What is the exact value of sin 150?
Understand the Problem
The question is asking for the exact value of the sine function evaluated at 150 degrees. This involves using the properties of the sine function to find the sine value for this specific angle.
Answer
$\frac{1}{2}$
Answer for screen readers
The exact value of $\sin(150^\circ)$ is $\frac{1}{2}$.
Steps to Solve
- Identify the Reference Angle
To find $\sin(150^\circ)$, first identify the reference angle. The reference angle for $150^\circ$ is $180^\circ - 150^\circ = 30^\circ$.
- Determine the Quadrant
Since $150^\circ$ is in the second quadrant, where the sine function is positive, we use the sine value of the reference angle.

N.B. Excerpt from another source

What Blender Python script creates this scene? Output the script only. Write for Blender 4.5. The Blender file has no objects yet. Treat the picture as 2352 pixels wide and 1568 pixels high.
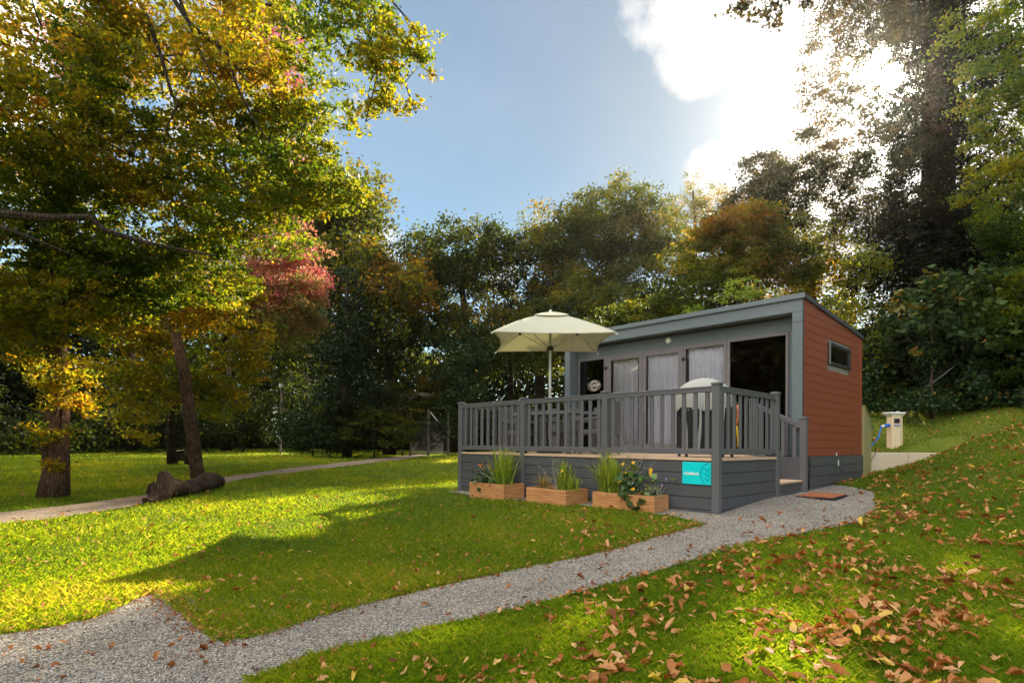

- Use the Sine Value of the Reference Angle
Now we find $\sin(30^\circ)$. The value is known from trigonometric ratios: $$ \sin(30^\circ) = \frac{1}{2} $$
- Final Calculation for Sine
Since $\sin(150^\circ)$ refers to the sine of the reference angle 30 degrees and remains positive in the second quadrant: $$ \sin(150^\circ) = \sin(30^\circ) = \frac{1}{2} $$
The exact value of $\sin(150^\circ)$ is $\frac{1}{2}$.
More Information
The sine function is a periodic function, and the values at specific angles (like 30°, 45°, and 60°) are commonly used in trigonometry. Knowing these values can help simplify calculations.
Tips
- Confusing reference angles: Make sure to correctly subtract from $180^\circ$ for angles in the second quadrant.
- Forgetting the sign of sine in different quadrants: Remember that sine is positive in the first and second quadrants.